Granger causality mapping is a technique which explores directed influences (effective connectivity) between distinct regions in fMRI data. See Roebroeck, Formisano, Goebel (Neuroimage 25(1):230-42, 2005) for a detailed description of the technique. In short, a Granger Causality Map (GCM) is computed with respect to a single selected reference region, and maps both sources of influence to the reference region and targets of influence from the reference region over the brain. Justifying its name, GCM makes use of the concept of Granger causality to define what 'influence' or 'causality' means in the context of fMRI time-series. A (discrete) time-series X[t] is said to Granger cause a (discrete) time-series Y[t], if the past of X improves the prediction of the current value of Y, given that all other relevant sources of influence (at the very least Y's own past) have been taken into account. Analogously, and independently, Granger causality from Y to X can be defined. Finally, instantaneous influence (correlation) between X and Y is said to exist when values X[t] improve predictions of contemporaneous values Y[t] (or vice versa, instantaneous correlation is symmetric), taking into account all other relevant sources of influence (at the very least the past of both X and Y). Temporal information in the data is used to define the existence and direction of influences without a directed graph model of assumed regional connections. These definitions can be applied to fMRI time-series with the use of Vector Auto-Regressive (VAR) models.

The GCMPlugin maps influence (effective connectivity) over the brain for a given reference region by repeatedly (for every voxel in a volume) pairing the time-course of the reference region with the time-course of a voxel and computing the three influence terms:

Influence (Granger causality) from the reference region to the voxel (Ref2Vox)
Influence (Granger causality) from the voxel to the reference region (Vox2Ref)
Instantaneous correlation between reference region and voxel without a direction (Inst)

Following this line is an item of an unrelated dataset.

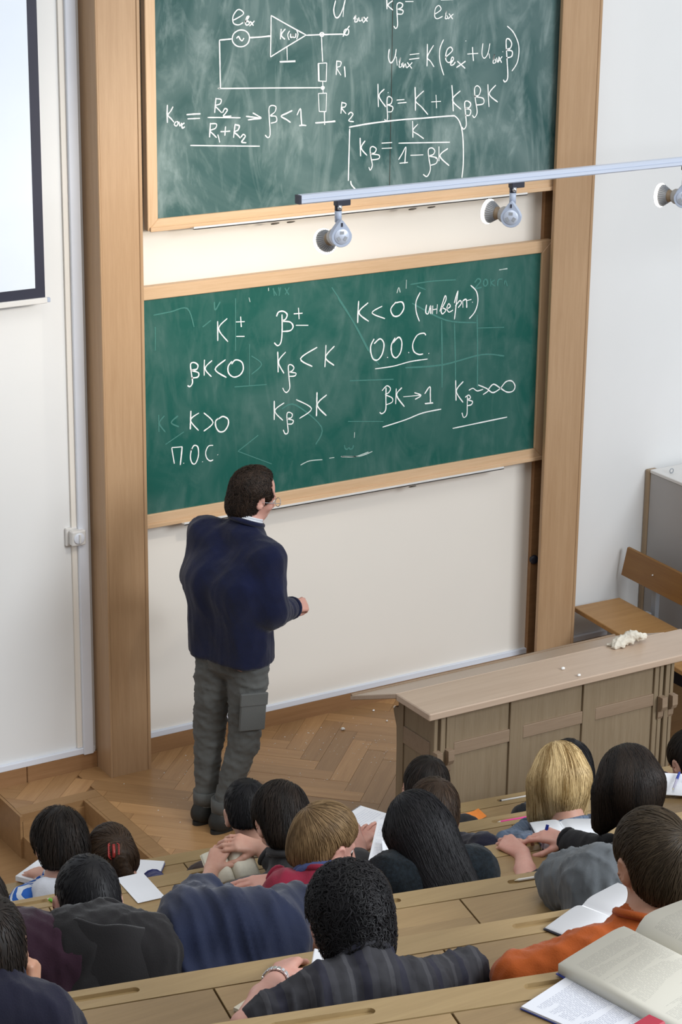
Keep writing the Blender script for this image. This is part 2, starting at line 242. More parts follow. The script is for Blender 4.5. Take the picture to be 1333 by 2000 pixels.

The GCMPlugin allows each of the three resulting maps (GCMs) to be viewed. However, in Roebroeck et al. (2005) it is argued that the most unbiased view on directed interactions is given by the the difference Ref2Vox-Vox2Ref (the dGCM), which has a positive value at voxels where influence from the reference region dominates (i.e. that are targets of influence from the reference region) and a negative value at voxels where influence to the reference region dominates (i.e. that are sources of influence to the reference region).